▼
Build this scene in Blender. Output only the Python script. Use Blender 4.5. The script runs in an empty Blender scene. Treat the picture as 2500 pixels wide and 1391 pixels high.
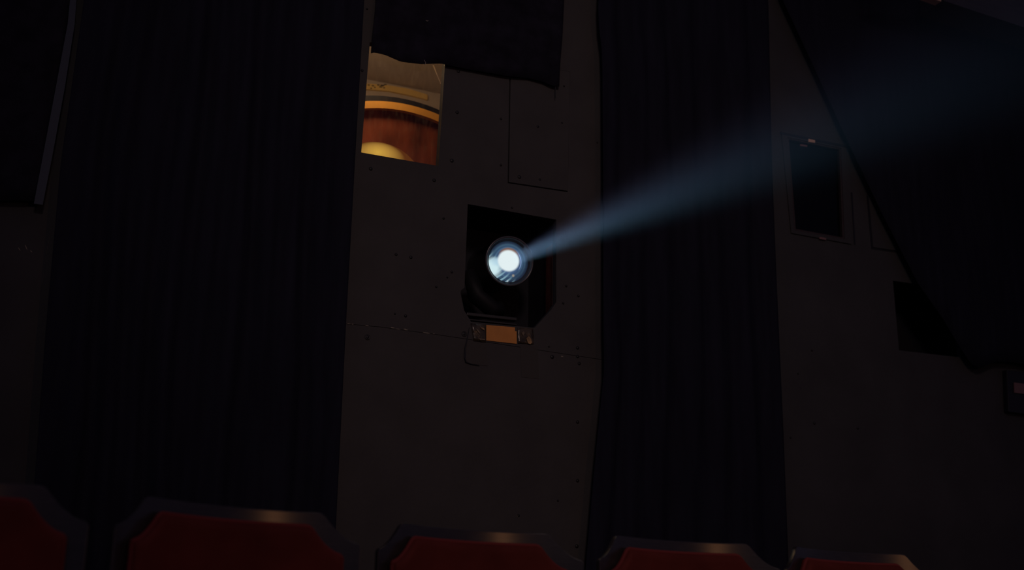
import bpy, bmesh, math, random
from mathutils import Vector, Matrix
from mathutils.geometry import tessellate_polygon
random.seed(7)
SC = bpy.context.scene
COL = SC.collection
R = math.radians

# ---------------------------------------------------------------- camera
FPX, PITCH, ROLL, CAMZ = 3000.0, R(17.0), R(0.8), 0.65
cF = Vector((0, math.cos(PITCH), math.sin(PITCH)))
r0 = Vector((1, 0, 0)); u0 = Vector((0, -math.sin(PITCH), math.cos(PITCH)))
cR = r0 * math.cos(ROLL) + u0 * math.sin(ROLL)
cU = u0 * math.cos(ROLL) - r0 * math.sin(ROLL)
CAM = Vector((0, 0, CAMZ))
cd = bpy.data.cameras.new('camera')
cam = bpy.data.objects.new('camera', cd); COL.objects.link(cam)
M = Matrix((cR, cU, -cF)).transposed().to_4x4(); M.translation = CAM
cam.matrix_world = M
cd.sensor_width = 36.0; cd.lens = 36.0 * FPX / 2500.0
cd.clip_start = 0.05; cd.clip_end = 100
cd.dof.use_dof = True; cd.dof.focus_distance = 4.35; cd.dof.aperture_fstop = 2.4
SC.camera = cam

# ---------------------------------------------------------------- exposure, ambient
SC.view_settings.view_transform = 'Standard'
SC.view_settings.look = 'None'
SC.view_settings.exposure = 0.0
SC.view_settings.gamma = 1.0
SC.view_settings.use_curve_mapping = False
wd = bpy.data.worlds.new('World'); SC.world = wd; wd.use_nodes = True
bg = wd.node_tree.nodes['Background']
bg.inputs[0].default_value = (0.50, 0.46, 0.88, 1); bg.inputs[1].default_value = 0.065

# ---------------------------------------------------------------- the rear wall's frame: u along it, d into it, z up
YAW = R(23.0)
WO = Vector((0, 4.6, 0))
WU = Vector((math.cos(YAW), math.sin(YAW), 0)); WD = Vector((-math.sin(YAW), math.cos(YAW), 0))

def ray(x, y):
    return (cF + cR * ((x - 1250.0) / FPX) + cU * ((695.5 - y) / FPX)).normalized()

def at(x, y, d=0.0):
    """the point of the wall's plane at depth d that lies behind a point of the photograph, as (u, z)"""
    v = ray(x, y)
    t = (WO + WD * d - CAM).dot(WD) / v.dot(WD)
    p = CAM + v * t - WO
    return (p.dot(WU), p.z)

def W(u, d, z):
    return WO + WU * u + WD * d + Vector((0, 0, z))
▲
AIM OF THE EXERCISE: In the listing above, find the lines holding the word "scene" and copy them.

WRITTEN REPLY:
Build this scene in Blender. Output only the Python script. Use Blender 4.5. The script runs in an empty Blender scene. Treat the picture as 2500 pixels wide and 1391 pixels high.
SC = bpy.context.scene